Nick’s ultimate plan to outwit Carver and save Kira (with whom, it turns out, he once had a hot romance that he now resumes) has a certain loony promise: he and his helpers will act so apparently arbitrarily that no watcher could predict what they’ll do and use that knowledge to track them down. “What if nothing we did made any sense?” says the inept hero, apparently reciting the credo of the moviemakers. Unfortunately, that doesn’t lead to the sort of slapstick sequences one might expect, but to lots of fighting, shooting and chases, in the course of which poor Evans spends most of his time getting beaten up in extravagant ways by a variety of super-powered enemies, including a bunch of Chinese folk called Bleeders whose screams have horribly destructive power. (It’s a good thing audience members don’t have that option.) There are also fellows whose super-acute sense of smell allows them to track their quarry. (It’s a really a good thing viewers don’t possess that talent, given the stench emanating from the screen.)

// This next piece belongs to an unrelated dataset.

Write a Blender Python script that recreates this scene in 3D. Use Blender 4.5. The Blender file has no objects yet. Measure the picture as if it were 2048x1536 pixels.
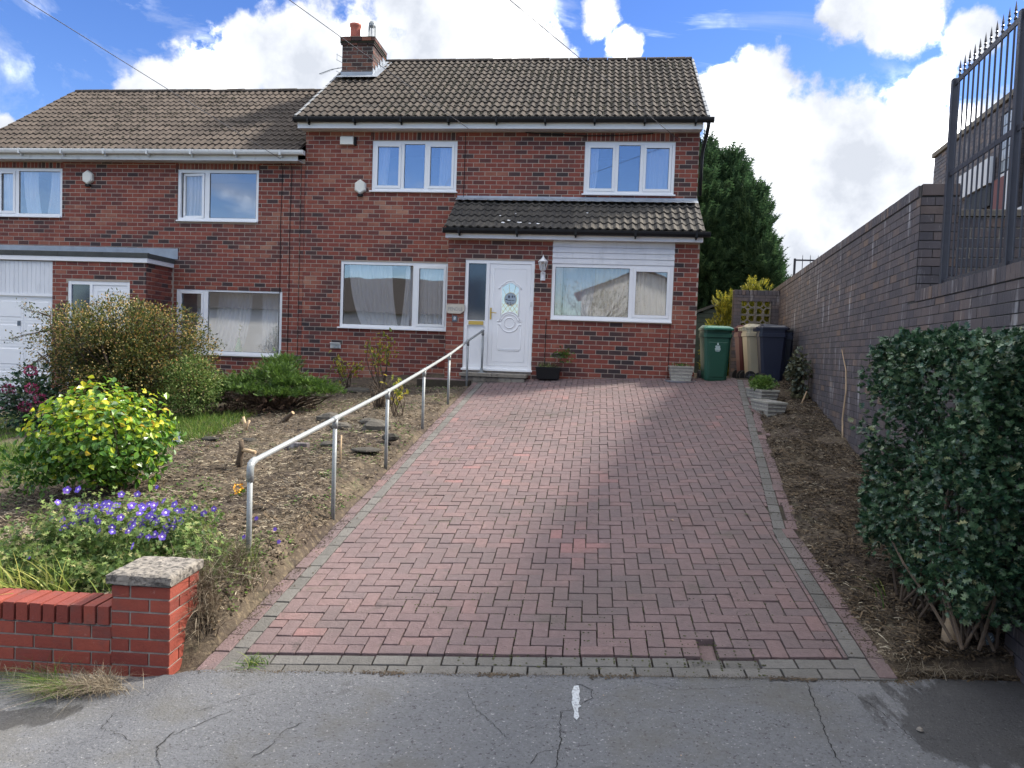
import bpy, math, random
import numpy as np
from mathutils import Vector, Matrix, noise as mnoise
R=math.radians; PI=math.pi
random.seed(7); RS=np.random.RandomState(11)
S=bpy.context.scene; COL=S.collection

# ------------------------------------------------------------------ camera
RT=Vector((0.9928910,0.1135363,0.0357345)); DN=Vector((0.0406430,-0.0412159,-0.9983233)); FW=Vector((-0.1118731,0.9926786,-0.0455373))
CAM=Vector((0,0,1.85))
cd=bpy.data.cameras.new('camera'); cam=bpy.data.objects.new('camera',cd); COL.objects.link(cam)
cd.sensor_width=36; cd.lens=1500/2048*36; cd.clip_start=.05; cd.clip_end=900
m=Matrix((( RT.x,-DN.x,-FW.x),(RT.y,-DN.y,-FW.y),(RT.z,-DN.z,-FW.z))).to_4x4(); m.translation=CAM
cam.matrix_world=m; S.camera=cam

# ------------------------------------------------------------------ light
SUN_EL,SUN_AZ=R(40),R(24)          # azimuth from +X towards +Y
sdir=Vector((math.cos(SUN_EL)*math.cos(SUN_AZ),math.cos(SUN_EL)*math.sin(SUN_AZ),math.sin(SUN_EL)))
ld=bpy.data.lights.new('sun','SUN'); ld.energy=3.0; ld.angle=R(7); ld.color=(1,.93,.82)
sun=bpy.data.objects.new('sun',ld); COL.objects.link(sun); sun.rotation_euler=(-sdir).to_track_quat('-Z','Y').to_euler()
W=bpy.data.worlds.new('World'); S.world=W; W.use_nodes=True
nt=W.node_tree; N=nt.nodes; L=nt.links; N.clear()
def nd(t,**k):
    n=N.new(t)
    for a,b in k.items(): setattr(n,a,b)
    return n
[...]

“Push” is wildly convoluted, but nothing that happens in it makes a lick of sense, and it’s so atrociously executed that watching it is like a form of torture. The dreadful writing is matched by Paul McGuigan’s wacked-out direction and the terrible acting. The amiable Evans tries to add a touch of humor to the proceedings, but all those beatings he has to take are as exhausting for us as they must have been for him. Meanwhile Fanning, with pink-streaked hair, an outfit that looks like it was assembled from an understocked thrift store, a perpetual frown and a potty mouth, works hard to put a nail in her career coffin but still emerges with some hope for the future. Hounsou, apparently enlisted because the part was below the standards even of Samuel L. Jackson, appears to be reciting his lines phonetically, and Belle goes through the entire picture looking as dazed as you’ll be if you try to figure out what’s going on.
As if all that weren’t bad enough, the picture is unremittingly ugly from a purely visual perspective. Peter Sova’s spastic cinematography is so jerky and jumpy that the result looks as though it were shot by an epileptic during a seizure, and the nauseating effect is exacerbated by Nicolas Trembasiewicz’s hyper editing, which makes it seem that the movie was cut by (or for) someone with ADD. There are periodic “you are there” establishing inserts of Hong Kong—so many that if they were excised, the overlong running-time of 111 minutes could probably be reduced to a slightly more tolerable ninety. The effects are sub-par, too, all slapdash and messy.
“Push” is the sort of brainless rubbish one might be tempted to call of direct-to-DVD caliber if that didn’t insult DVDs.